**THE REQUEST**
Look through the material below. Copy each line that contains the string "Keep".

--- Begin GIVEN ENTRIES ---

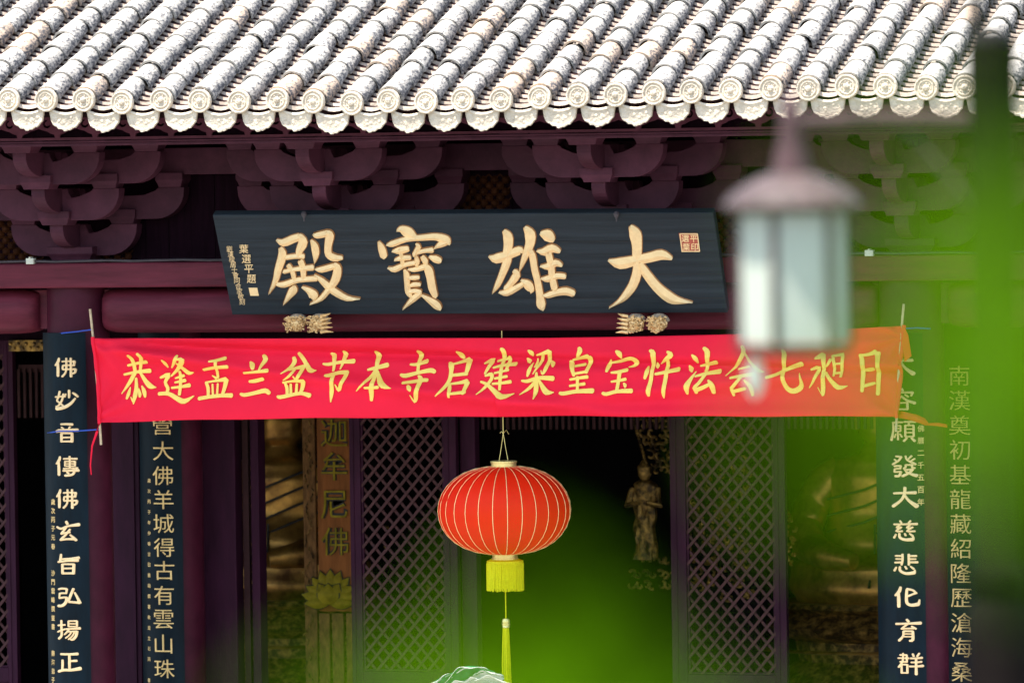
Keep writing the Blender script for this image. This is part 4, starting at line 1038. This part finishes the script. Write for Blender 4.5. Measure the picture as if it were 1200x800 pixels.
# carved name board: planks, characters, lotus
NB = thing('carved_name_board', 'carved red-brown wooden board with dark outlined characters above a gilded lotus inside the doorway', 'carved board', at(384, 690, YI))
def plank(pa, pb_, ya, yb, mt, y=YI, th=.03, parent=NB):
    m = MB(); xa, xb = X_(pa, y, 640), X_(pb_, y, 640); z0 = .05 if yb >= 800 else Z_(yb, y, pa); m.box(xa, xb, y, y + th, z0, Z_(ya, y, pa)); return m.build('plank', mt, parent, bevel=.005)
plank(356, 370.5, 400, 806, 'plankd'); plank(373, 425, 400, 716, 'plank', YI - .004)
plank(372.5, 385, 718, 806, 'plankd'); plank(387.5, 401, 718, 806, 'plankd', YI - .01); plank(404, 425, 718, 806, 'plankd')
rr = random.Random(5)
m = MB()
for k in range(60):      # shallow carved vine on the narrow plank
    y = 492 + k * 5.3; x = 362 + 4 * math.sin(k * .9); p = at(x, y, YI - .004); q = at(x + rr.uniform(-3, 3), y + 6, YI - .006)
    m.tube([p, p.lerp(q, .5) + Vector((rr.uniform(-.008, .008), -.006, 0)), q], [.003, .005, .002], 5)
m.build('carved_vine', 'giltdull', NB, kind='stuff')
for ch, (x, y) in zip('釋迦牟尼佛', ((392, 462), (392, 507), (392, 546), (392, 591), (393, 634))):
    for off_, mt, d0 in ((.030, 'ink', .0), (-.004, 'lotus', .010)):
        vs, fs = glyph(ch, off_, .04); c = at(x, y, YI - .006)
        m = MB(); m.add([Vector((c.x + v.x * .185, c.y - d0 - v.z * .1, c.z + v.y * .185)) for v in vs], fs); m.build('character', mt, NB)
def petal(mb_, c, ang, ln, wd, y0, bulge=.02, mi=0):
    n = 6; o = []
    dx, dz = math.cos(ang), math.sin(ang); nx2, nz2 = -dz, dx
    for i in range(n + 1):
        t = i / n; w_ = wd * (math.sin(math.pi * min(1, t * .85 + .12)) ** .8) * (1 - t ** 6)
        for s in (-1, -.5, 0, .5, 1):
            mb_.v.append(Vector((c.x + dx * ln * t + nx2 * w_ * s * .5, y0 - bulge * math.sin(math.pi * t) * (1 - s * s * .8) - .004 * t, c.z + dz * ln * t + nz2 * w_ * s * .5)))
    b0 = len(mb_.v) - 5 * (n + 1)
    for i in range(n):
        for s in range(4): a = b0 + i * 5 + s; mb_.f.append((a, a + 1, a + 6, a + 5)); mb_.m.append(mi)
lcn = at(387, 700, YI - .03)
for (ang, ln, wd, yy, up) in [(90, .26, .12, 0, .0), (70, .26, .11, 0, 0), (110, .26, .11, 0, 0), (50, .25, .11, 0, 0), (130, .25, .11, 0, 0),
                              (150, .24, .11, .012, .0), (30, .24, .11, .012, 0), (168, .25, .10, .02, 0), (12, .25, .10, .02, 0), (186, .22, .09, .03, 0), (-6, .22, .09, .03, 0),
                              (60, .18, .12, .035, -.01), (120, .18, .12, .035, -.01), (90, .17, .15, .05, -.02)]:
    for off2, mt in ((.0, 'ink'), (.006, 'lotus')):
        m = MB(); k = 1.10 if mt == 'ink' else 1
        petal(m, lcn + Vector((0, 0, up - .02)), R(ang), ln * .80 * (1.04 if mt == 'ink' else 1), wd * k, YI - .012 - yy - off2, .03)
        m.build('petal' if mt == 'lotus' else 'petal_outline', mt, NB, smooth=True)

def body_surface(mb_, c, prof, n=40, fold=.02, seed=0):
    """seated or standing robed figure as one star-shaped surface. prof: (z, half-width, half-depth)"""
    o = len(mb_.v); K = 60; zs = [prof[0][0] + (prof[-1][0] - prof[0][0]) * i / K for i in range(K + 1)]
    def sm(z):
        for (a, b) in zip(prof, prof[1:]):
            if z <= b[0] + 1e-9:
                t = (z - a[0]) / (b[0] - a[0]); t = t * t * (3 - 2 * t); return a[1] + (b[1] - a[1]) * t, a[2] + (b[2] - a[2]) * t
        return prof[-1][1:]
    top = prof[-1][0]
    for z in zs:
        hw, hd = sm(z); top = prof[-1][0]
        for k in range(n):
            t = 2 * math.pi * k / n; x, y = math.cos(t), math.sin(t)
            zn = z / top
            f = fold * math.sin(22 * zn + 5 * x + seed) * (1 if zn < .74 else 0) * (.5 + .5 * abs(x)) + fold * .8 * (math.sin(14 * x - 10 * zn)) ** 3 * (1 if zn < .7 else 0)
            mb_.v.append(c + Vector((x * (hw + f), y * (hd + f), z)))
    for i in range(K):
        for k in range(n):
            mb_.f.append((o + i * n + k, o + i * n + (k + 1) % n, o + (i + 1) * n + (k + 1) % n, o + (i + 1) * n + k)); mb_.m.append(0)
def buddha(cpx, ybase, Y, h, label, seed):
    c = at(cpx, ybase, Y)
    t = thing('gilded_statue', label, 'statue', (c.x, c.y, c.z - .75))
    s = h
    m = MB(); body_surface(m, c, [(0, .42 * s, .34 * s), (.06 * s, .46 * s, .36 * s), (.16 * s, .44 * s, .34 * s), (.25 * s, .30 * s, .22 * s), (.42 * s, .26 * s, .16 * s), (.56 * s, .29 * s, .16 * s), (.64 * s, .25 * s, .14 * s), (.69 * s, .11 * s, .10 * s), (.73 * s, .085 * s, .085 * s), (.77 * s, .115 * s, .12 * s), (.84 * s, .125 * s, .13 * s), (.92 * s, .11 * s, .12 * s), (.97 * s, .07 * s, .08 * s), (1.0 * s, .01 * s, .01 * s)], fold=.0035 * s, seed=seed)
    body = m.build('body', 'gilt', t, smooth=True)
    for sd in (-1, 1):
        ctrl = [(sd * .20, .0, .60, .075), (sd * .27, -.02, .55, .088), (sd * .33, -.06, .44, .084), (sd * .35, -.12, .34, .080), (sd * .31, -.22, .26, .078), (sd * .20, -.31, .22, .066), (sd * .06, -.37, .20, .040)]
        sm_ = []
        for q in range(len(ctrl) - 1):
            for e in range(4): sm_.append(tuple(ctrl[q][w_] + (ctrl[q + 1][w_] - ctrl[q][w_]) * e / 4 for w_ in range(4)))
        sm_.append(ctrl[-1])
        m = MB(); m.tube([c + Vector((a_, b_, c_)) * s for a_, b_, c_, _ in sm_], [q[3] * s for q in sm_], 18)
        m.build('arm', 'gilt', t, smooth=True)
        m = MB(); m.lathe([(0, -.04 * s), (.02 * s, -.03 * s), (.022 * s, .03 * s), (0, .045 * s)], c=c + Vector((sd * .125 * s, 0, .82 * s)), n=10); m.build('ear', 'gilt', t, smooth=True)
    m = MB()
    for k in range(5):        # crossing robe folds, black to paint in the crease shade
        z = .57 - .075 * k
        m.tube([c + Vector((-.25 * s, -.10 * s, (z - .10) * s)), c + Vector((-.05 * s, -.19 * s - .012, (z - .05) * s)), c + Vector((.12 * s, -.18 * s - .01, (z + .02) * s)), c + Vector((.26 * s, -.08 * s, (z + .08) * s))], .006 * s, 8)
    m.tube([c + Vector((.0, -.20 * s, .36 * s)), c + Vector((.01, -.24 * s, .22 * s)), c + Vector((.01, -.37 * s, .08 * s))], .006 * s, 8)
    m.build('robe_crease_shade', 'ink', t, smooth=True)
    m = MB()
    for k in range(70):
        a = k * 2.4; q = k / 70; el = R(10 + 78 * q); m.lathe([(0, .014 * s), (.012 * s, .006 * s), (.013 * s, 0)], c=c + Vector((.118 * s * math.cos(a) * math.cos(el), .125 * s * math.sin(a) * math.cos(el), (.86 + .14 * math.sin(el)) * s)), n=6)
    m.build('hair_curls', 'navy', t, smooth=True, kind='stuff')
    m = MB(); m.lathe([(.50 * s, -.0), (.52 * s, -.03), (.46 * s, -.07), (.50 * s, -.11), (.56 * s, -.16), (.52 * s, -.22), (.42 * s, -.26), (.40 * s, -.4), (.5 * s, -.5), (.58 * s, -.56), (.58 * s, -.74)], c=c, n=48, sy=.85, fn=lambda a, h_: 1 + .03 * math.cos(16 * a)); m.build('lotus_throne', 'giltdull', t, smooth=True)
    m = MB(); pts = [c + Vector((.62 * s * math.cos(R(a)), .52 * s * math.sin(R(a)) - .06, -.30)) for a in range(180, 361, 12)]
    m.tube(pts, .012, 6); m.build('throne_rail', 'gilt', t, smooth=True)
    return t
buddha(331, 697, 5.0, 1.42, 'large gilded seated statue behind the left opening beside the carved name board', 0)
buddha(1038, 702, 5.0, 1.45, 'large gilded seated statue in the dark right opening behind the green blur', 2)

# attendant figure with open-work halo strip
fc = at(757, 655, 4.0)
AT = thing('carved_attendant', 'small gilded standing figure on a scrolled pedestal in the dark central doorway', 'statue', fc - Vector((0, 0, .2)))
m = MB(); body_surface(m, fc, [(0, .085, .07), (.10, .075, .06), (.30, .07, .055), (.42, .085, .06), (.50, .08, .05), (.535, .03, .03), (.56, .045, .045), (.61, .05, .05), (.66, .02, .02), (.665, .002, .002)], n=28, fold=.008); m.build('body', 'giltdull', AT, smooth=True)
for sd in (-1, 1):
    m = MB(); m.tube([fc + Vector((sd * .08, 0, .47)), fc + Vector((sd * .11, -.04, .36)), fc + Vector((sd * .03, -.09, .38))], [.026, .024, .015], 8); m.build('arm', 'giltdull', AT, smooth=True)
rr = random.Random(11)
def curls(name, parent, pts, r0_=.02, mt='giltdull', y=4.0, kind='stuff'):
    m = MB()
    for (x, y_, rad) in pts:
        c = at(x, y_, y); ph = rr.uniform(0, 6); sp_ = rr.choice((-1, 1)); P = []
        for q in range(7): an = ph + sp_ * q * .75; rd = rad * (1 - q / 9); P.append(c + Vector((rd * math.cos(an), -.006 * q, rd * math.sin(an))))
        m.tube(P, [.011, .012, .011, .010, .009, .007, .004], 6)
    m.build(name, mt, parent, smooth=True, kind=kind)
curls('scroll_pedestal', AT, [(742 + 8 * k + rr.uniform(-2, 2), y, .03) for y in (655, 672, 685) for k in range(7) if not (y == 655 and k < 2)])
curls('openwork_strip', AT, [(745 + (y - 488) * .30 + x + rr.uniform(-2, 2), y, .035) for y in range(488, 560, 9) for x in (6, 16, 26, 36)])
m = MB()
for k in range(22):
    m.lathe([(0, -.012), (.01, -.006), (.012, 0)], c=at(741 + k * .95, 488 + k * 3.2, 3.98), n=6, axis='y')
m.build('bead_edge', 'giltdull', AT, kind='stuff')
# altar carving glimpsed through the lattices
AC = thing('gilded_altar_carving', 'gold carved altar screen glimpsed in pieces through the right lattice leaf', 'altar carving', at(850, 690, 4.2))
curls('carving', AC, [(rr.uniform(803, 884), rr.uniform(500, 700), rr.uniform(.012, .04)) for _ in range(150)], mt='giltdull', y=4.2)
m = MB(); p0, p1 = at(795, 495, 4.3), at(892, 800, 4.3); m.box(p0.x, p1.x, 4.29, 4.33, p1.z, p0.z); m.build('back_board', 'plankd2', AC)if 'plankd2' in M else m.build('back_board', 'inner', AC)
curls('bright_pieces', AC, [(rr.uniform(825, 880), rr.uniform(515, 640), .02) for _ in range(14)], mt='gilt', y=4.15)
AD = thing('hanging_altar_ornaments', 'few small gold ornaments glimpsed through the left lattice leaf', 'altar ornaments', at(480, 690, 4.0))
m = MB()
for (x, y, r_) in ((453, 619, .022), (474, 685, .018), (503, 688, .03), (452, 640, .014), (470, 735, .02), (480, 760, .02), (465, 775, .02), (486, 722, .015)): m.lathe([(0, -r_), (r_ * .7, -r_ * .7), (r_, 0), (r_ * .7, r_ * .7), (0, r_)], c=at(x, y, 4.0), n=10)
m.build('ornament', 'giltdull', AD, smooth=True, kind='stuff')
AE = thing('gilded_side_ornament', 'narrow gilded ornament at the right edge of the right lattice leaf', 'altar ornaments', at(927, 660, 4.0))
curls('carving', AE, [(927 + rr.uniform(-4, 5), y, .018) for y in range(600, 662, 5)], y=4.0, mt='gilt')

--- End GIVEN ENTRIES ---
--- Begin GIVEN ENTRIES ---

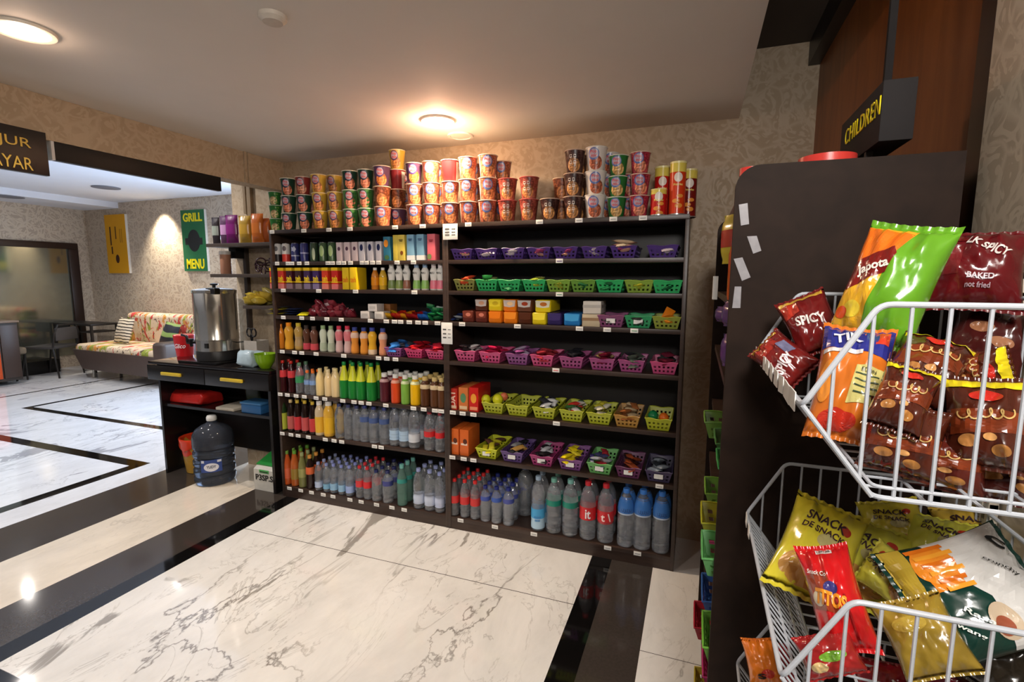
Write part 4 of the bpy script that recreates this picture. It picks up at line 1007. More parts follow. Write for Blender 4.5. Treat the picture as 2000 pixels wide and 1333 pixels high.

--- End GIVEN ENTRIES ---
--- Begin GIVEN ENTRIES ---

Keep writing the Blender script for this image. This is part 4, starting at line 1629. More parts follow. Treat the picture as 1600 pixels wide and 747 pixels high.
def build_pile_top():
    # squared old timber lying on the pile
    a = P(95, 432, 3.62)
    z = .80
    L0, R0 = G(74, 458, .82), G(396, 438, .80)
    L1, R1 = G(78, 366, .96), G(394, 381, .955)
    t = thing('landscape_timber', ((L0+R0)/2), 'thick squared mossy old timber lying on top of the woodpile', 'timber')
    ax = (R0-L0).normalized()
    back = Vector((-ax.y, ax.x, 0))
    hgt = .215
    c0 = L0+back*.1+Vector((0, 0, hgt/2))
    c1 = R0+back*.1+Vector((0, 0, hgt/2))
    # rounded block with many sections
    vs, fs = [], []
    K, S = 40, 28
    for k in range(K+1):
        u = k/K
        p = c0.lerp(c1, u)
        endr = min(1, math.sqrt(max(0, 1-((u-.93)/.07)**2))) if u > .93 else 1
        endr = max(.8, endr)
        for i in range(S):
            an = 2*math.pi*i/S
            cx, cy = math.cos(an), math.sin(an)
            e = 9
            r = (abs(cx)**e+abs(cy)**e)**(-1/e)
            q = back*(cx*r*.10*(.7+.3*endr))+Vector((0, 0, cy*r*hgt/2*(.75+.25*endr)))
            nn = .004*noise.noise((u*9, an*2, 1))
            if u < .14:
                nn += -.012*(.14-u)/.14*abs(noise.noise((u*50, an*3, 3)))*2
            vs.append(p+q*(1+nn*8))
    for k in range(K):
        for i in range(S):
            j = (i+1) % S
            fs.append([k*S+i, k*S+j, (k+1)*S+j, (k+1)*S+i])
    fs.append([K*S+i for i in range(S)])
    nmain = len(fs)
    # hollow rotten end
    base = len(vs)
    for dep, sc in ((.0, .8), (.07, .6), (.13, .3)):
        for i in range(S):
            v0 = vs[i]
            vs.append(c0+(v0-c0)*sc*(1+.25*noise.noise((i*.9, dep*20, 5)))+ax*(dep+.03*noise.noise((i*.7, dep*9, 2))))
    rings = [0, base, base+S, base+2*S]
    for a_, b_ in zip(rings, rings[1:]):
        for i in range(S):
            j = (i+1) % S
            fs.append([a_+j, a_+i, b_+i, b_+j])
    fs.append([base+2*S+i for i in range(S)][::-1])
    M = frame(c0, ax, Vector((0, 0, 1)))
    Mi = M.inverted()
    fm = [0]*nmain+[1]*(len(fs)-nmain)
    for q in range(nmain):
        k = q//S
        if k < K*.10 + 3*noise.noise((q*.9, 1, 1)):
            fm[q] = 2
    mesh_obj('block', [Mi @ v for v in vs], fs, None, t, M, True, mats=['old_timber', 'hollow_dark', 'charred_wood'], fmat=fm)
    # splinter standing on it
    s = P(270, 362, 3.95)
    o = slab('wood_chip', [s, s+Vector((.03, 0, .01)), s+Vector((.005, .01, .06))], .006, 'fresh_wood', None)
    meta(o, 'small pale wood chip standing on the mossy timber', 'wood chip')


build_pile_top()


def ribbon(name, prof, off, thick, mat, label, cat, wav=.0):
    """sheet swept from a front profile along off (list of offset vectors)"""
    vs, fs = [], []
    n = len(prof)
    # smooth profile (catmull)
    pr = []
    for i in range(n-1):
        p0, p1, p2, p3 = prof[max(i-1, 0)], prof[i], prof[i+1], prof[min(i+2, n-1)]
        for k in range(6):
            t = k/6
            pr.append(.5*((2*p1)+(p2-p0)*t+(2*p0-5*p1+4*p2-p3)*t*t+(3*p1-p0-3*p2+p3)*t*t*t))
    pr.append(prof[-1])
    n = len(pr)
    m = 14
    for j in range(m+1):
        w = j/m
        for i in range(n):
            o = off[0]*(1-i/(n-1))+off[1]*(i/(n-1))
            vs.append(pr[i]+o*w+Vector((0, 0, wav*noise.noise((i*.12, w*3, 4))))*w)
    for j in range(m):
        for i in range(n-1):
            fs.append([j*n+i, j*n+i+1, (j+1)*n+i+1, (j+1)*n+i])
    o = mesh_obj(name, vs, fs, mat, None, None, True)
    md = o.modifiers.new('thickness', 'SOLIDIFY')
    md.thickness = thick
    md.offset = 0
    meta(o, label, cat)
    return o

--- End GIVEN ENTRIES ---

**EXERCISE ANSWER**
Keep writing the Blender script for this image. This is part 4, starting at line 1038. This part finishes the script. Write for Blender 4.5. Measure the picture as if it were 1200x800 pixels.
Keep writing the Blender script for this image. This is part 4, starting at line 1629. More parts follow. Treat the picture as 1600 pixels wide and 747 pixels high.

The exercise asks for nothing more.